À ce chaos s’ajoute la séduction du bas prix. La précarité pousse nombre de jeunes – et pas seulement – à privilégier le coût à l’éthique. SHEIN le sait, le nourrit, et le convertit en force. La responsabilité devient collective : chaque clic, chaque commande, chaque like entretient le système. Peut-on alors, honnêtement, exiger des entreprises ce que l’on n’exige pas de soi? Peut-on dissocier le consommateur du citoyen? La réponse n’est ni simple, ni confortable.
Au-delà des chiffres et des discours, il reste la violente image d’un corps d’enfant transformé en produit de consommation. Le scandale SHEIN met en cause ce que la société croyait inviolable: l’existence même de frontières morales à ne pas franchir.
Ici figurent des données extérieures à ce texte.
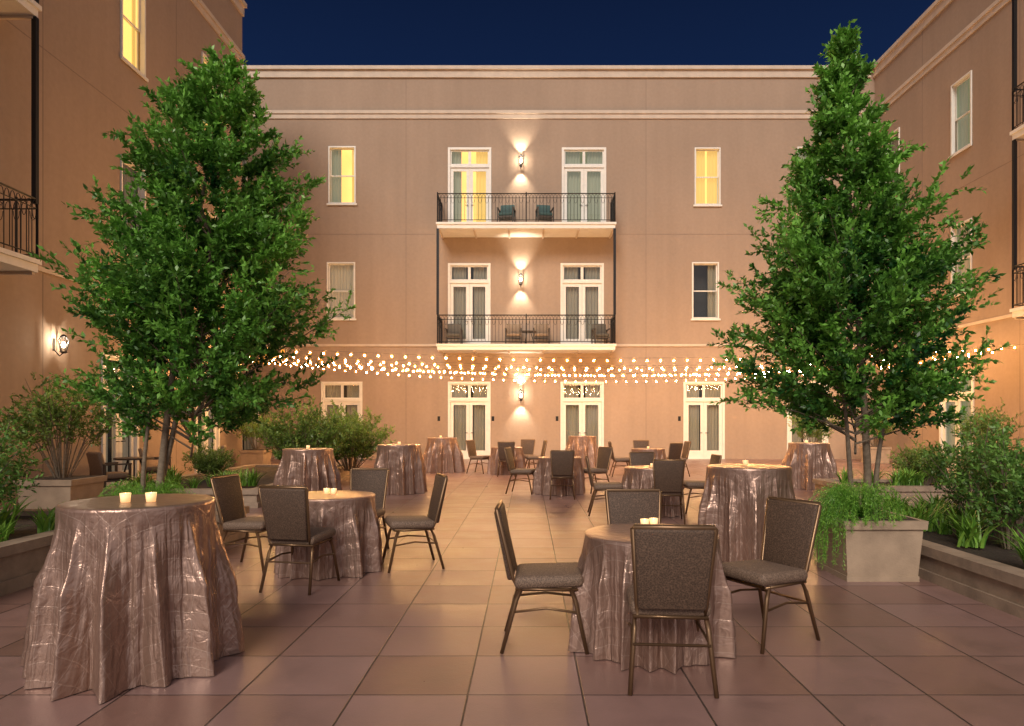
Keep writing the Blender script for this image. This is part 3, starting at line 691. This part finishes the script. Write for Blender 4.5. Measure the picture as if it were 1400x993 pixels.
def fern(loc,seed,R,drop,n,label,side=0):
    global rng
    rng=np.random.default_rng(seed); rr=random.Random(seed); T0=[];T1=[];SH=[]; mb=MB()
    for i in range(n):
        left=rr.random()<side
        th=rr.gauss(math.pi*1.08,.30) if left else rr.random()*6.28
        r=R*(rr.uniform(.8,1.15) if left else rr.uniform(.4,.85)); h=rr.uniform(.14,.34); dr=drop*rr.random()**1.5 if (left or not side) and r>R*.74 else rr.uniform(-.05,.03)
        s=rr.gauss(.6,.2); pts=[]
        for k in range(9):
            q=k/8; rad=r*min(1.0,q*1.5)**.8
            p=np.array([rad*math.cos(th),rad*math.sin(th),h*math.sin(math.pi*min(1,q*1.25))*1.0-dr*max(0,q-.3)**1.2*1.6]); pts.append(p)
        for a,b in zip(pts[1:],pts[2:]): T0.append(a);T1.append(b);SH.append(s)
        mb.tube([tuple(p) for p in pts],.0015,3,False)
    P,D,L,s=twigs(np.array(T0),np.array(T1),12,.028,np.array(SH),1.8)
    r_=empty('trailing_fern',loc); mobj('stem',mb,M_fern,r_)
    o=bpy.data.objects.new('frond',leafmesh('frond',P,D,L,s,M_fern,.16)); COL.objects.link(o); o.parent=r_
    return tag(r_,label,"fern","ferns under the trees")
fern((3.18,6.52,.57),5,.46,.42,240,"bright green asparagus fern trailing over stone planter rim",.34)
fern((-3.86,6.9,.57),6,.55,.3,200,"bright green fern at base of a planter tree")
def strap(seed,n,Lmax,mat):
    rr=random.Random(seed); V=[];F=[];A=[]
    for i in range(n):
        th=rr.random()*6.28; L=Lmax*rr.uniform(.6,1); lean=rr.uniform(.25,.95); w=rr.uniform(.009,.016); s=rr.uniform(.1,.95)
        bx,by=.05*rr.gauss(0,1),.05*rr.gauss(0,1); b=len(V); K=6
        for k in range(K+1):
            q=k/K; r=L*lean*q**1.4; z=L*(q-.45*lean*q**2.6); ww=w*(1-q**2.5)+.001
            cx,cy=bx+r*math.cos(th),by+r*math.sin(th)
            V+=[(cx-ww*math.sin(th),cy+ww*math.cos(th),z),(cx+ww*math.sin(th),cy-ww*math.cos(th),z)]; A+=[s,s]
        for k in range(K): F.append((b+2*k,b+2*k+1,b+2*k+3,b+2*k+2))
    me=bpy.data.meshes.new('strap_leaf_plant'); me.from_pydata(V,[],F); me.materials.append(mat)
    at=me.attributes.new('shade','FLOAT','POINT'); at.data.foreach_set('value',A); return me
sm=[strap(1,46,.5,M_strap),strap(2,40,.45,M_strap)]
rr=random.Random(4)
spots=[(-4.75,6.75,.38),(-4.8,7.4,.38),(-4.9,5.0,.38),(-4.75,5.6,.38),(-5.0,5.3,.38),(-4.8,6.2,.38),(-5.2,6.7,.38)]
for i in range(14): spots.append((rr.uniform(-7.2,-4.95),rr.uniform(12.0,12.9),.28))
for i in range(16): spots.append((rr.uniform(6.0,8.0),rr.uniform(12.4,13.5),.28))
for i in range(18): spots.append((rr.uniform(4.0,5.6),rr.uniform(7.0,8.7),.28))
for i in range(12): spots.append((rr.uniform(4.05,5.0),rr.uniform(4.4,6.6),.28))
for i,(x,y,z) in enumerate(spots):
    o=bpy.data.objects.new('strap_leaf_plant',sm[i%2]); COL.objects.link(o); o.location=(x,y,z); o.rotation_euler=(0,0,rr.random()*6); sc=rr.uniform(.6,1.1); o.scale=(sc,)*3
    tag(o,"bright green strap-leaf lily clump in raised bed","plant","strap-leaf plants in the beds")
def bed(x0,x1,y0,y1,h,label):
    r=empty('raised_bed',((x0+x1)/2,(y0+y1)/2,0)); X,Y=(x1-x0)/2,(y1-y0)/2; w=.16
    mb=MB()
    for zz0,zz1,e in((0,h*.28,.03),(h*.28+.001,h-.09,0),(h-.089,h,.035)):
        mb.box(-X-e,X+e,-Y-e,-Y+w,zz0,zz1); mb.box(-X-e,X+e,Y-w,Y+e,zz0,zz1); mb.box(-X-e,-X+w,-Y+w,Y-w,zz0,zz1); mb.box(X-w,X+e,-Y+w,Y-w,zz0,zz1)
    mobj('planter_wall',mb,M_castdk,r)
    n=24; sb=MB(); q=random.Random(int(abs(x0*100)))
    for j in range(n+1):
        for i in range(n+1): sb.v.append((-X+w+(2*X-2*w)*i/n,-Y+w+(2*Y-2*w)*j/n,h-.06+q.uniform(-.02,.025)))
    for j in range(n):
        for i in range(n): a=j*(n+1)+i; sb.f.append((a,a+1,a+n+2,a+n+1))
    mobj('soil',sb,M_soil,r,True)
    return tag(r,label,"raised bed","raised planting beds")
bed(-9.0,-4.52,2.2,8.3,.42,"low cast stone raised bed with mulch and shrubs")
bed(-4.45,-3.62,8.0,8.75,.40,"small square corner of cast stone raised bed")
bed(-7.4,-4.65,11.7,18.3,.32,"low cast stone raised bed with mulch and shrubs")
bed(3.76,8.4,2.2,9.0,.32,"low cast stone raised bed with mulch and shrubs")
bed(5.8,8.4,12.2,13.8,.32,"low cast stone raised bed with lilies")
# ---------------------------------------------------------------- world, light, camera
W=bpy.data.worlds.new("World"); S.world=W; W.use_nodes=True; nt=W.node_tree; bg=nt.nodes['Background']
tc=N(nt,'ShaderNodeTexCoord'); sx=N(nt,'ShaderNodeSeparateXYZ'); nt.links.new(tc.outputs['Generated'],sx.inputs[0])
mr=N(nt,'ShaderNodeMapRange',interpolation_type='SMOOTHSTEP'); nt.links.new(sx.outputs[1],mr.inputs['Value'])
mr.inputs['From Min'].default_value=.55; mr.inputs['From Max'].default_value=-.7
mz=N(nt,'ShaderNodeMapRange'); nt.links.new(sx.outputs[2],mz.inputs['Value']); mz.inputs['From Min'].default_value=.36; mz.inputs['From Max'].default_value=.56
c1=N(nt,'ShaderNodeMix',data_type='RGBA'); nt.links.new(mz.outputs[0],c1.inputs['Factor']); c1.inputs[6].default_value=(.007,.020,.070,1); c1.inputs[7].default_value=(.004,.010,.036,1)
c2=N(nt,'ShaderNodeMix',data_type='RGBA'); nt.links.new(mr.outputs[0],c2.inputs['Factor']); nt.links.new(c1.outputs[2],c2.inputs[6]); c2.inputs[7].default_value=(.55,.49,.50,1)  # unseen sky behind camera brightened as warm fill; framed part stays navy
nt.links.new(c2.outputs[2],bg.inputs['Color']); bg.inputs['Strength'].default_value=1.0
front_fill=bpy.data.lights.new('front_fill','SUN'); front_fill.energy=2.5; front_fill.angle=math.radians(22); front_fill.color=(1,.87,.74)  # no sun at dusk: lamp added as soft warm fill from behind camera
so=bpy.data.objects.new('front_fill',front_fill); COL.objects.link(so); so.rotation_euler=(math.radians(56),0,math.radians(-14))
cam=bpy.data.cameras.new('camera'); co=bpy.data.objects.new('camera',cam); COL.objects.link(co); S.camera=co
co.location=(0,0,1.5); co.rotation_euler=(math.radians(90),0,0); cam.lens=24; cam.sensor_width=36; cam.shift_x=-22/1400; cam.shift_y=78.5/1400; cam.clip_end=1000
S.view_settings.view_transform='Standard'; S.view_settings.look='None'; S.view_settings.exposure=0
Face à la sidération, beaucoup se taisent: chacun cherche une excuse à l’inexcusable. Pendant ce temps, les vitrines exposent l’inacceptable et les algorithmes effacent la honte.
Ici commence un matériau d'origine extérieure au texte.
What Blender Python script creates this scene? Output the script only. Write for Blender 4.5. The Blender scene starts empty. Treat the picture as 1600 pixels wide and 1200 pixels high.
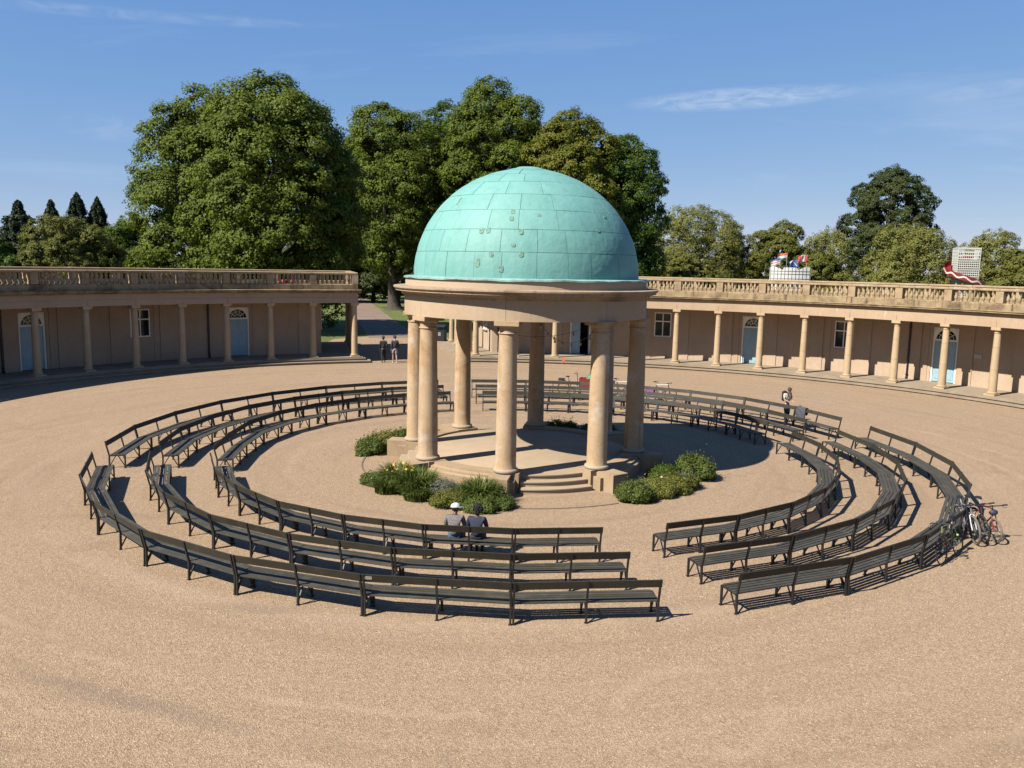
import bpy, math, random
import numpy as np
from mathutils import Vector, Matrix, noise

random.seed(7); np.random.seed(7)
PI = math.pi
R = math.radians
col = bpy.context.scene.collection
scene = bpy.context.scene

# ------------------------------------------------------------------ camera
cam_d = bpy.data.cameras.new('camera')
cam = bpy.data.objects.new('camera', cam_d); col.objects.link(cam)
cam_d.sensor_width = 36.0; cam_d.lens = 1310.08 / 1600 * 36.0
cam_d.clip_start = 0.1; cam_d.clip_end = 5000
fw = Vector((-0.01266, 0.98987, -0.14142)).normalized()
up0 = Vector((-0.0217, 0.1411, 0.9898))
rt = fw.cross(up0).normalized(); up = rt.cross(fw)
M = Matrix((rt, up, -fw)).transposed().to_4x4(); M.translation = Vector((0, -28.117, 6.70))
cam.matrix_world = M
scene.camera = cam

# ------------------------------------------------------------------ light
SUN_AZ = R(34.5)        # shadows run toward this bearing (from +X, counter-clockwise)
SUN_EL = R(45.0)
world = bpy.data.worlds.new('World'); scene.world = world; world.use_nodes = True
wt = world.node_tree; wt.nodes.clear()
sky = wt.nodes.new('ShaderNodeTexSky'); sky.sky_type = 'NISHITA'; sky.sun_disc = False
sky.sun_elevation = SUN_EL
tosun = Vector((-math.cos(SUN_AZ), -math.sin(SUN_AZ)))
sky.sun_rotation = math.atan2(tosun.x, tosun.y)
sky.altitude = 50; sky.air_density = 0.7; sky.dust_density = 0.0; sky.ozone_density = 3.0
bg = wt.nodes.new('ShaderNodeBackground'); bg.inputs['Strength'].default_value = 0.10
wo = wt.nodes.new('ShaderNodeOutputWorld')
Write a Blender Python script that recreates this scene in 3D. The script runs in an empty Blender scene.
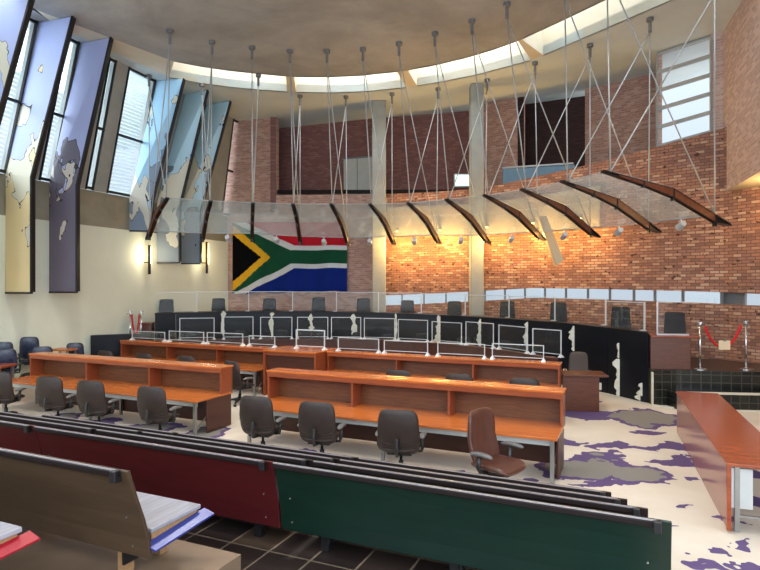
import bpy, math, random
from mathutils import Vector, Matrix
random.seed(7)
S = bpy.context.scene
C = S.collection
F = 570.0; HY = 285.0; CH = 3.1
V = Vector

def at(px, py, Y):
    return V(((px-380)/F*Y, Y, CH-(py-HY)/F*Y))
def atz(px, py, Z):
    Y = (CH-Z)*F/(py-HY)
    return V(((px-380)/F*Y, Y, Z))
CU, SU = math.cos(math.radians(24)), math.sin(math.radians(24))
ROT = -math.radians(24)
def court(u, v, z=0.0):
    return V((u*CU+v*SU, -u*SU+v*CU, z))
def u_on_ray(px, v):
    k = (px-380)/F
    # X = kY, X*SU + Y*CU = v
    Y = v/(k*SU+CU)
    return k*Y*CU-Y*SU
def lerp(a, b, t): return a+(b-a)*t
def interp(tab, x):
    if x <= tab[0][0]: return tab[0][1]
    for (a, fa), (b, fb) in zip(tab, tab[1:]):
        if x <= b: return fa+(fb-fa)*(x-a)/(b-a)
    return tab[-1][1]
def interpx(tab, x):   # with linear extrapolation
    if x < tab[0][0]:
        (a, fa), (b, fb) = tab[0], tab[1]; return fa+(fb-fa)*(x-a)/(b-a)
    if x > tab[-1][0]:
        (a, fa), (b, fb) = tab[-2], tab[-1]; return fa+(fb-fa)*(x-a)/(b-a)
    return interp(tab, x)

# ------------------------------------------------------------------ materials
def lin(c):
    return tuple(((x/255)/12.92 if x/255 <= .04045 else (((x/255)+.055)/1.055)**2.4) for x in c)+(1,)
class NT:
    def __init__(s, name):
        s.m = bpy.data.materials.new(name); s.m.use_nodes = True
        s.t = s.m.node_tree; s.n = s.t.nodes; s.n.clear()
        s.out = s.n.new('ShaderNodeOutputMaterial')
        s.b = s.n.new('ShaderNodeBsdfPrincipled'); s.link(s.b.outputs[0], s.out.inputs[0])
    def link(s, a, b): s.t.links.new(a, b)
    def new(s, k, **kw):
        nd = s.n.new(k)
        for a, v in kw.items(): setattr(nd, a, v)
        return nd
    def val(s, nd, i, v):
        if hasattr(v, 'is_linked') or hasattr(v, 'links'): s.link(v, nd.inputs[i])
        else: nd.inputs[i].default_value = v
    def math(s, op, a, b=0.0, clamp=False):
        nd = s.new('ShaderNodeMath', operation=op, use_clamp=clamp); s.val(nd, 0, a); s.val(nd, 1, b); return nd.outputs[0]
    def mix(s, f, a, b, mode='MIX'):
        nd = s.new('ShaderNodeMix', data_type='RGBA', blend_type=mode); s.val(nd, 0, f); s.val(nd, 6, a); s.val(nd, 7, b); return nd.outputs[2]
    def coord(s, k='Object'): return s.new('ShaderNodeTexCoord').outputs[k]
    def map(s, vec, scale=(1,1,1), loc=(0,0,0), rot=(0,0,0)):
        nd = s.new('ShaderNodeMapping'); s.link(vec, nd.inputs[0]); nd.inputs[1].default_value = loc; nd.inputs[2].default_value = rot; nd.inputs[3].default_value = scale; return nd.outputs[0]
    def noise(s, vec, scale, detail=3, rough=.5, dist=0.0):
        nd = s.new('ShaderNodeTexNoise'); s.link(vec, nd.inputs['Vector']); nd.inputs['Scale'].default_value = scale; nd.inputs['Detail'].default_value = detail; nd.inputs['Roughness'].default_value = rough; nd.inputs['Distortion'].default_value = dist; return nd.outputs
    def ramp(s, f, stops, const=False):
        nd = s.new('ShaderNodeValToRGB'); s.link(f, nd.inputs[0]); r = nd.color_ramp
        if const: r.interpolation = 'CONSTANT'
        while len(r.elements) < len(stops): r.elements.new(.5)
        for e, (p, c) in zip(r.elements, stops): e.position = p; e.color = c
        return nd.outputs[0]
    def bump(s, h, strength=.3, dist=.02):
        nd = s.new('ShaderNodeBump'); s.link(h, nd.inputs['Height']); nd.inputs['Strength'].default_value = strength; nd.inputs['Distance'].default_value = dist; s.link(nd.outputs[0], s.b.inputs['Normal'])
    def fin(s, col, rough=.6, metal=0.0, spec=.5):
        s.val(s.b, 'Base Color', col); s.val(s.b, 'Roughness', rough); s.val(s.b, 'Metallic', metal); s.b.inputs['Specular IOR Level'].default_value = spec
        return s.m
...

En France, la résistance s’organise, mais le doute grandit. Face à la polémique entourant l’arrivée de SHEIN dans certains magasins exploités par la Société des Grands Magasins (SGM), le groupe Galeries Lafayette a officiellement mis fin à leur partenariat. Dans un communiqué, l’enseigne française affirme que le projet d’accueillir SHEIN «est en contradiction avec [leur] offre et [leurs] valeurs», soulignant une divergence stratégique majeure. Par conséquent, les contrats d’affiliation liant les deux groupes depuis 2021 prennent fin, et les sept magasins concernés ne porteront plus l’enseigne Galeries Lafayette. Cette décision marque la volonté du groupe de préserver son image responsable et de se démarquer d’une fast fashion controversée incarnée par SHEIN.
SHEIN symbolise le triomphe du prix bas au détriment du sens moral. Entre boycott et résignation, la société hésite, mais le mal est fait. L’innocence, une fois livrée au marché, ne se retrouve pas. Peut-être faudra-t-il, pour réveiller les consciences, accepter de regarder l’horreur en face : chaque clic est à la fois un choix et un consentement silencieux. La vraie question n’est plus de savoir si l’on peut consommer sans être complice, mais si l’on peut encore se regarder dans le miroir d’un monde que l’on a, passivement ou activement, contribué à construire.